Cher Ami, a black feather cock, probably the most famous of all the Signal Corps pigeons.
Credit: Hum Images/ Alamy Stock Photo

Cher Ami

Cher Ami is the only non-human on this list, but no less deserving of recognition. During World War I, many military battalions still relied on carrier pigeons to get information back and forth. Unfortunately, pigeons were also very risky. Despite their small size and speed, they could be shot down by enemy gunners and their messages intercepted. In fact, gunners were trained to shoot down pigeons because they were so valuable.

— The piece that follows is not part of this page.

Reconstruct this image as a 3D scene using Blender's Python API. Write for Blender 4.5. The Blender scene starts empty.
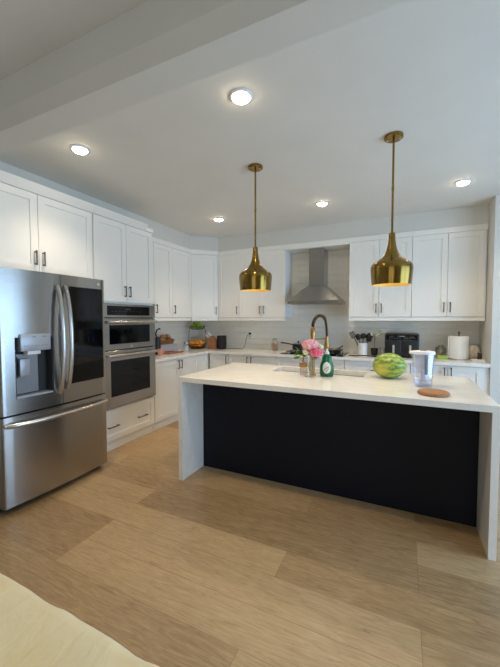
import bpy, bmesh, math, random
from mathutils import Vector, Matrix, noise

random.seed(7)
sc = bpy.context.scene
COL = sc.collection
PI = math.pi

# ------------------------------------------------------------------ camera
cam_data = bpy.data.cameras.new('camera')
cam = bpy.data.objects.new('camera', cam_data)
COL.objects.link(cam)
YAW, PITCH, ROLL = 0.441, -0.0437, -0.0012
F = Vector((-math.sin(YAW) * math.cos(PITCH), math.cos(YAW) * math.cos(PITCH), math.sin(PITCH)))
R0 = Vector((math.cos(YAW), math.sin(YAW), 0))
U0 = R0.cross(F)
Rv = R0 * math.cos(ROLL) + U0 * math.sin(ROLL)
Uv = U0 * math.cos(ROLL) - R0 * math.sin(ROLL)
cam.matrix_world = Matrix(((Rv.x, Uv.x, -F.x, 3.4737), (Rv.y, Uv.y, -F.y, -5.0853), (Rv.z, Uv.z, -F.z, 1.4323), (0, 0, 0, 1)))
cam_data.sensor_fit = 'HORIZONTAL'
cam_data.sensor_width = 36.0
cam_data.lens = 36.0 * 325.5 / 500.0
cam_data.clip_start = 0.02
sc.camera = cam

# ------------------------------------------------------------------ world, light, exposure
w = bpy.data.worlds.new('sky')
sc.world = w
w.use_nodes = True
wn = w.node_tree.nodes
wn['Background'].inputs['Color'].default_value = (0.55, 0.75, 1.0, 1)
wn['Background'].inputs['Strength'].default_value = 1.0
vs = sc.view_settings
vs.view_transform = 'Standard'
vs.look = 'None'
vs.gamma = 1.0
vs.exposure = 0.12
vs.use_curve_mapping = False
sc.cycles.use_denoising = True
sc.cycles.max_bounces = 10
sc.cycles.diffuse_bounces = 6
sc.cycles.transparent_max_bounces = 16
sc.cycles.sample_clamp_indirect = 6.0


def area_light(name, loc, rot, sx, sy, power, color):
    l = bpy.data.lights.new(name, 'AREA')
    l.shape = 'RECTANGLE'
    l.size = sx
    l.size_y = sy
    l.energy = power
    l.color = color
    o = bpy.data.objects.new(name, l)
    o.location = loc
    o.rotation_euler = rot
    COL.objects.link(o)
    return o


DAY = (0.44, 0.70, 1.0)
area_light('patio_daylight', (6.32, -2.95, 1.15), (0, PI / 2, 0), 2.1, 3.1, 108, DAY)
area_light('living_fill', (3.6, -8.12, 1.45), (PI / 2 - 0.6, 0, 0), 2.6, 1.5, 16, (1.0, 0.86, 0.66))  # added warm fill from behind, tilted down onto the sofa; no known source
SPOT_POWER = 40
BULB_POWER = 9
WARM = (1.0, 0.81, 0.56)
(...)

On October 4, 1918, some 500 American soldiers found themselves pinned behind enemy lines. Things were looking dire as pigeon after pigeon was shot out of the sky. Since other American troops didn’t even know where they were, they were getting bombed by their own allies. There was only one pigeon left, named Cher Ami, and with it, the last hope of the soldiers in the “Lost Battalion.” They attached a note that gave their location along with the friendly message regarding the bombardments: “For heaven’s sake, stop it.”

Cher Ami flew headfirst into enemy gunfire. He was shot through the chest just after takeoff, but managed to finish the 25-mile journey. When the allies read the message, they adjusted their artillery fire and saved the lives of 194 trapped American soldiers.

Cher Ami survived and was awarded the French Croix de Guerre, one of France’s highest military honors. He returned to the United States with his handler, and can now be seen (in stuffed version) at the Smithsonian Museum of American History.